## Problem
Extract all of the data and reproduce it precisely.

## Dataset content

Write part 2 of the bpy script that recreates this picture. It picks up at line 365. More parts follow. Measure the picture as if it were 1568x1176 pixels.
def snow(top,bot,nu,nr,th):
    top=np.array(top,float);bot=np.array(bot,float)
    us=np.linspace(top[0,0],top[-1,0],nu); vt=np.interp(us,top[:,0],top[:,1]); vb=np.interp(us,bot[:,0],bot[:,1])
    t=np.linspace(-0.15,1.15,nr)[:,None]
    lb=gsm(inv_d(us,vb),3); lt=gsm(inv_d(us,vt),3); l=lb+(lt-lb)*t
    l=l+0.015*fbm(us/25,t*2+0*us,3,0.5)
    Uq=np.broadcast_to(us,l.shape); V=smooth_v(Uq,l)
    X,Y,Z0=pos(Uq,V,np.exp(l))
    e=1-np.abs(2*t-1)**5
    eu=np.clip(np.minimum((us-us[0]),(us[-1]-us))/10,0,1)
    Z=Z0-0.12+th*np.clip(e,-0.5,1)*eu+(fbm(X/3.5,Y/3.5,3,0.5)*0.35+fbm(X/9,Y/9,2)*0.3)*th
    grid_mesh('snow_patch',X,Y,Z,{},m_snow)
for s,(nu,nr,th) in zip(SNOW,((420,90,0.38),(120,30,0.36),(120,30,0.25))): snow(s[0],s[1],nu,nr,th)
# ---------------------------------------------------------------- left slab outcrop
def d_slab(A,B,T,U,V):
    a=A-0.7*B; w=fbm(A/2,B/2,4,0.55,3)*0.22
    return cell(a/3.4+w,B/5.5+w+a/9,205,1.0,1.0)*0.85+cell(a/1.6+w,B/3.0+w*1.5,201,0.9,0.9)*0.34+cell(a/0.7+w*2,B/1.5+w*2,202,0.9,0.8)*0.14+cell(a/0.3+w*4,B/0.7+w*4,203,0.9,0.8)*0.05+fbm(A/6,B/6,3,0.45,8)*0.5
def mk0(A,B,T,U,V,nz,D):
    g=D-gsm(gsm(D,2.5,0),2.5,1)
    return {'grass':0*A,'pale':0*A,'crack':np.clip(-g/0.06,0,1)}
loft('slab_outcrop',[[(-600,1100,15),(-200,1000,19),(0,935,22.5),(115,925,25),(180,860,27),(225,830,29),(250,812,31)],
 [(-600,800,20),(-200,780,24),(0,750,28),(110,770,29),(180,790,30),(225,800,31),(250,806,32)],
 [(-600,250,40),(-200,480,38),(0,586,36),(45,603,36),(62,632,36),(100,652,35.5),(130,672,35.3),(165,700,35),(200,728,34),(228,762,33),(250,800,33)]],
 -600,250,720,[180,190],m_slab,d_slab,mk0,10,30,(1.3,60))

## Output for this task
Write part 2 of the bpy script that recreates this picture. It picks up at line 365. More parts follow. Measure the picture as if it were 1568x1176 pixels.
def snow(top,bot,nu,nr,th):
    top=np.array(top,float);bot=np.array(bot,float)
    us=np.linspace(top[0,0],top[-1,0],nu); vt=np.interp(us,top[:,0],top[:,1]); vb=np.interp(us,bot[:,0],bot[:,1])
    t=np.linspace(-0.15,1.15,nr)[:,None]
    lb=gsm(inv_d(us,vb),3); lt=gsm(inv_d(us,vt),3); l=lb+(lt-lb)*t
    l=l+0.015*fbm(us/25,t*2+0*us,3,0.5)
    Uq=np.broadcast_to(us,l.shape); V=smooth_v(Uq,l)
    X,Y,Z0=pos(Uq,V,np.exp(l))
    e=1-np.abs(2*t-1)**5
    eu=np.clip(np.minimum((us-us[0]),(us[-1]-us))/10,0,1)
    Z=Z0-0.12+th*np.clip(e,-0.5,1)*eu+(fbm(X/3.5,Y/3.5,3,0.5)*0.35+fbm(X/9,Y/9,2)*0.3)*th
    grid_mesh('snow_patch',X,Y,Z,{},m_snow)
for s,(nu,nr,th) in zip(SNOW,((420,90,0.38),(120,30,0.36),(120,30,0.25))): snow(s[0],s[1],nu,nr,th)
# ---------------------------------------------------------------- left slab outcrop
def d_slab(A,B,T,U,V):
    a=A-0.7*B; w=fbm(A/2,B/2,4,0.55,3)*0.22
    return cell(a/3.4+w,B/5.5+w+a/9,205,1.0,1.0)*0.85+cell(a/1.6+w,B/3.0+w*1.5,201,0.9,0.9)*0.34+cell(a/0.7+w*2,B/1.5+w*2,202,0.9,0.8)*0.14+cell(a/0.3+w*4,B/0.7+w*4,203,0.9,0.8)*0.05+fbm(A/6,B/6,3,0.45,8)*0.5
def mk0(A,B,T,U,V,nz,D):
    g=D-gsm(gsm(D,2.5,0),2.5,1)
    return {'grass':0*A,'pale':0*A,'crack':np.clip(-g/0.06,0,1)}
loft('slab_outcrop',[[(-600,1100,15),(-200,1000,19),(0,935,22.5),(115,925,25),(180,860,27),(225,830,29),(250,812,31)],
 [(-600,800,20),(-200,780,24),(0,750,28),(110,770,29),(180,790,30),(225,800,31),(250,806,32)],
 [(-600,250,40),(-200,480,38),(0,586,36),(45,603,36),(62,632,36),(100,652,35.5),(130,672,35.3),(165,700,35),(200,728,34),(228,762,33),(250,800,33)]],
 -600,250,720,[180,190],m_slab,d_slab,mk0,10,30,(1.3,60))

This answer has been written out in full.